Pmedic,
I disagree that an 'appeal to authority' works here.
A few teams have shown they can get away with this and it works for them. The Patriots are one of those teams. We are not. And the Patriots do get good players from bad teams that are not smart enough to realize they are good. BUT THEY DON'T GET PLAYERS FROM GOOD TEAMS THAT ARE JUST TRYING TO GET RID OF DEAD WOOD. That rarely works at all.
To me, this is simply the FO being lazy.
Clearly, they have evaluation models and based on their draft history, they put a lot of weighting on physical attributes and potential, even more than production. That makes sense because the college and NFL development environments are different and college environments can vary radically. Alabama clearly has a better strength and development program than UTEP.
However, in the NFL,
Production matters. NFL resources vary but not as radically. What a LB, CB, or Kicker has access to in Minnesota is probably close to what he would have access to in Seattle. Sure there are some context issues but the good teams generally know how to use their guys.

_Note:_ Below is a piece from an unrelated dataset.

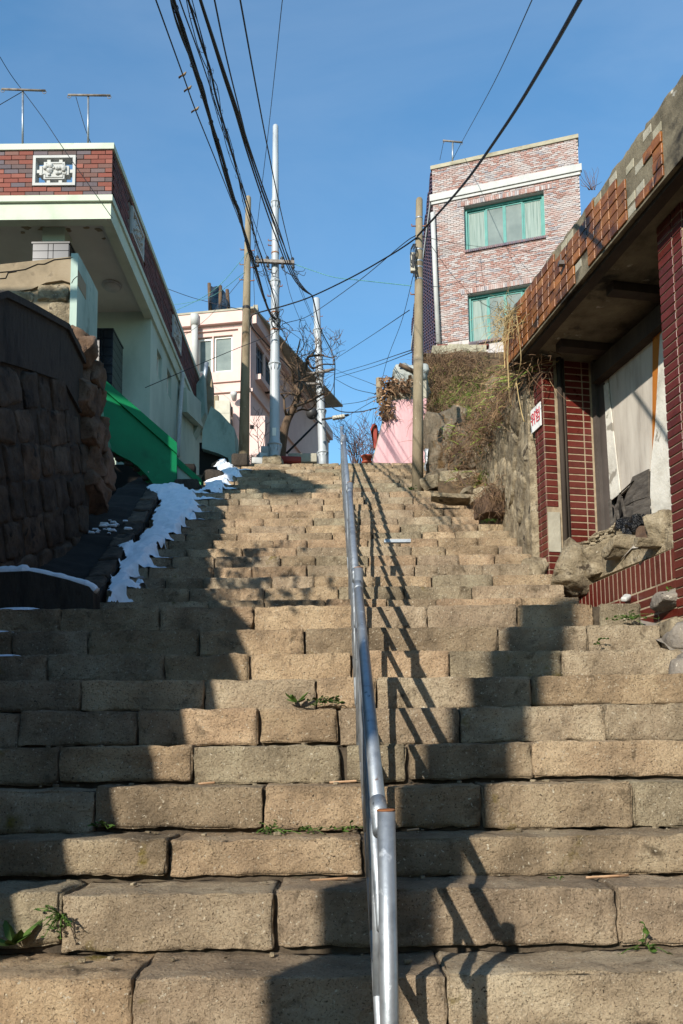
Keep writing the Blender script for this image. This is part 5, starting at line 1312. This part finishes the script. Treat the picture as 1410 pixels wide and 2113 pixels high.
steps_on(rpole, rat, rr_, [(614, -1), (470, 1), (470, -1)], .05)
c = rat(552, V((-.085, -.06, 0)))
jb = thing('junction_box', 'beige weathered cable junction box strapped to the concrete pole on the right', 'junction box', c)
mb = MB(); mb.rock(c, (.065, .07, .26), r=.015, n=(2, 2, 4), amp=.002, freq=4); jo = mb.build('casing', M['boxgrey'], jb, True)
MB().box(c + V((-.012, -.041, -.09)), c + V((.012, -.034, .09))).build('slot', M['insul'], jo)
wr2 = MB(); rg = random.Random(9)
for q in range(12):
    z = rg.uniform(-.5, .35); p0 = rat(552, V((rg.uniform(-.09, -.03), -.075, .25))); 
    wr2.tube(crom([p0, p0 + V((rg.uniform(-.05, .03), -.02, -.12)), p0 + V((rg.uniform(-.06, .02), -.02, -.3)), p0 + V((rg.uniform(-.02, .04), 0, -.45))], 4), .004, 4)
wr2.build('loose_wires', M['black'], rpole, kind='stuff')
p2, at2, r2 = lathe_pole(668, 975, 653, 616, 22, .125, .095, [682, 770, 848, 935], 'far white utility pole standing beyond the top of the steps', 'polesteel', True)
for (u0, v0, u1, v1) in [(628, 772, 680, 766), (632, 792, 662, 792), (664, 766, 690, 762)]:
    MB().tube([atY(u0, v0, 21.8), atY(u1, v1, 21.8)], .035, 6).build('crossarm', M['oldmetal'], p2, True)
steps_on(p2, at2, r2, [(655, -1), (655, 1), (680, 1), (690, -1), (820, 1)], .06)
tr = MB(); tr.rock(atY(699, 861, 21.6), (.34, .14, .09), r=.02, n=(2, 2, 2), amp=.004, mtx=Matrix.Rotation(-.15, 3, 'Y')); tr.build('terminal_box', M['boxgrey'], p2, True)
MB().tube([atY(664, 866, 21.7), atY(720, 856, 21.7)], .03, 6).build('bracket', M['insul'], p2, True)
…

In this instance, it looks like we are grading guys on potential and not production, then making moves to get them, and finding we are surprised when they repeat their typical production/issues. We need to stop grading guys on potential, grade them on production and fit - they are not draft picks. They are known quantities.
This behavior screams we are grading them like we grade the draft picks. (Which is another issue)
Again, the data is out there. While there are cases that people find a new environment and blossom, for the most part, people do not change. They have been playing the game for 10+ years, counting college + HS. This is who they are and how they produce. Bringing in failures from elsewhere almost always results in failures in the new location. Not always, but enough you don't want to bet against it and you CERTAINLY do not want to fill your roster in key positions ignoring this reality.
Carroll is an optimist. He believes in the power of people changing. He believes that new opportunities create new results. But the data says otherwise, people tend to produce how they historically have. When their production is augmented or limited by the system or people surrounding them this can change, but the bulk of those production issues are going to follow the player to the new location because they are a function of the player themselves.